Thursday morning federal headlines - April 12, 2012

Thursday - 4/12/2012, 9:01am EDT

The Morning Federal Newscast is a daily compilation of the stories you hear Federal Drive hosts Tom Temin and Emily Kopp discuss throughout the show each day. The Newscast is designed to give FederalNewsRadio.com users more information about the stories you hear on the air.

  • A new Roth option for the Thrift Savings Plan will finally launch on May 7. It was originally planned to launch in early 2012, but the start date was delayed, in part, to give agency payroll departments more time to prepare. It will allow federal employees to contribute after-tax dollars toward their retirement-savings accounts. Under the new rules, employees will be able to invest in both the traditional TSP, the new Roth option or a combination of the two. The Federal Retirement Thrift Investment Board began planning the Roth TSP after it was authorized in June 2009. It unveiled draft regulations for the new plan in February. (Federal News Radio)

  • Smart phones and tablets are sweeping into government faster than agencies can figure out how to secure them. The Transportation Security Administration CIO said 50,000 TSA employees work away from an office, but the agency is only in the beginning stages of developing mobile device security policies. The Marine Corps cybersecurity chief said he's trying to get in front of the problem. His staff developed a three-level security strategy. (Federal News Radio)

  • The acting administrator and inspector general of the General Services Administration issued a request. They want employees to stand up and report cases of waste, fraud and abuse. A letter signed by Dan Tangherlini and Brian Miller came as the agency is regrouping. Top leaders were fired or quit after Miller's report detailed overspending on a conference. The two promise there won't be any retaliation against those who come forward. (Federal News Radio)

  • The National Credit Union Administration is launching a website devoted to the financial literacy of children. The site explains how money and currency work and includes information on managing money. The NCUA is in the midst of a month-long literacy campaign. The Consumer Financial Protection Bureau opened an online college tuition calculator that's designed to help families figure out college costs and how to pay for them. The tool is part of the bureau's Know-Before-You-Owe campaign on student loans. (NCUA/CFPB)

  • Critics of the General Services Administration's spending have a new target: employee relocation expenses. GSA spent millions to transfer staff from one office to another, including $330,000 to move one worker from Denver to Hawaii. The Associated Press obtained a transcript of the inspector general's interviews with employees. In them, the workers said GSA paid for house hunting, groceries and even buying the former house if the employee who was moving couldn't sell it. House Oversight Committee Chairman Darrell Issa (R-Calif.) called this latest news one more example of GSA's "abusive spending." His committee holds a hearing Monday. (Federal News Radio)

  • Auditors said Customs and Border Protection lost control of its workers' compensation program. The Homeland Security Department's inspector general said CBP did not review bills to validate costs, nor did it consistently manage case files. The IG blamed organizational structure, lack of policies and procedures. It said the agency needed to review all cases and require that employees who have recovered actually come back to work. CBP paid out $62 million to injured workers in 2010. (DHS)
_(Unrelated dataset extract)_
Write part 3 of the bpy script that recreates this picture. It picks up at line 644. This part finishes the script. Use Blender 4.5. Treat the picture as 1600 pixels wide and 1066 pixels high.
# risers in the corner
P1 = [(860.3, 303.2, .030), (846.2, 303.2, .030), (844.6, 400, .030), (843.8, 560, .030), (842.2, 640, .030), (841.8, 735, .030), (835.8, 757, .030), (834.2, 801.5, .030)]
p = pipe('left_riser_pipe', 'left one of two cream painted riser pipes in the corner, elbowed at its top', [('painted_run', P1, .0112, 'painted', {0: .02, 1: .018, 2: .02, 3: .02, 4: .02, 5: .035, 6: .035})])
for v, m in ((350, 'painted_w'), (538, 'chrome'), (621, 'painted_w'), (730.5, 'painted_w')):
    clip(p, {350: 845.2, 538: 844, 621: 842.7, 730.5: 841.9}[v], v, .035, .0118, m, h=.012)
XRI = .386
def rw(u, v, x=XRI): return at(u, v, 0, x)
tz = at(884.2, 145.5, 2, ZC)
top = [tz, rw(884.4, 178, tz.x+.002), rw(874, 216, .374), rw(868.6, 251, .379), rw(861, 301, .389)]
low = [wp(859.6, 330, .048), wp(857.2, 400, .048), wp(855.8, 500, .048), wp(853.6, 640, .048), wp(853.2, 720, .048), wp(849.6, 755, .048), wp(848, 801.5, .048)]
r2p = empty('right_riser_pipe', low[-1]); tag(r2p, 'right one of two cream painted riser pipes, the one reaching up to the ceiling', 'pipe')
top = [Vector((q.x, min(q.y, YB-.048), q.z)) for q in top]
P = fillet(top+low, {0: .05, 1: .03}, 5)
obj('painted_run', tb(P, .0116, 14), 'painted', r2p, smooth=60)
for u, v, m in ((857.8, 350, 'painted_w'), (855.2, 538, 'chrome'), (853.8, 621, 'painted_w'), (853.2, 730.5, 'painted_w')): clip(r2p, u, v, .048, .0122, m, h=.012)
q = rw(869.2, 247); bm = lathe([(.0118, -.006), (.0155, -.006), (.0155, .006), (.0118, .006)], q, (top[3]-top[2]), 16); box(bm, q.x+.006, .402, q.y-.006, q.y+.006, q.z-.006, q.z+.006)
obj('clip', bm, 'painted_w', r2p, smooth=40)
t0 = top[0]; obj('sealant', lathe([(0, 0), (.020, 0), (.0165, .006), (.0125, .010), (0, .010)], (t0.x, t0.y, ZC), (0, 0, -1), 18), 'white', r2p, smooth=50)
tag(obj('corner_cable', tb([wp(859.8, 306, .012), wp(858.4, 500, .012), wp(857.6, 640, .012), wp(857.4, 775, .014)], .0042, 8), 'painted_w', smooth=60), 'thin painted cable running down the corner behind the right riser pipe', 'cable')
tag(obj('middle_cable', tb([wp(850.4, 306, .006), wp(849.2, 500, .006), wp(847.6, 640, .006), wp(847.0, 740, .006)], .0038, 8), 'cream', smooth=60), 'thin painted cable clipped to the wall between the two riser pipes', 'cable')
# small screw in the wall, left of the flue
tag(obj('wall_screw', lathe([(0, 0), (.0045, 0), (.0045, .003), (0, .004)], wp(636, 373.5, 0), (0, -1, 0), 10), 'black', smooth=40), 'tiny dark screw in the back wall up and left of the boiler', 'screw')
  • Agencies focused on business and the economy released their first report on intellectual property. The Commerce and Labor Departments said the IP industry employed more than 27 million people in 2010 and contributed more than $5 trillion to the GDP. IP Enforcement Czar Victoria Espinel said the report "makes good" on the government's promise to measure IP and know its impact on the U.S.economy. The Patent and Trademark Office said it has reduced its backlog of patent applications by 15 percent since 2009 despite an increase in filings. (White House)

  • Federal investigators are criticizing the Treasury Department for being slow to help troubled homeowners. The special inspector general for TARP — the Troubled Asset Relief Program — will release her report today. Christy Romero told the New York Times the "Hardest Hit Fund" distributed just 3 percent of its money. It was supposed to help homeowners in communities most hurt by the burst of the housing bubble. The report blamed a lack of planning and leadership at Treasury. Treasury estimated that the program would reach at least 3 million homeowners. It's helped fewer than a million.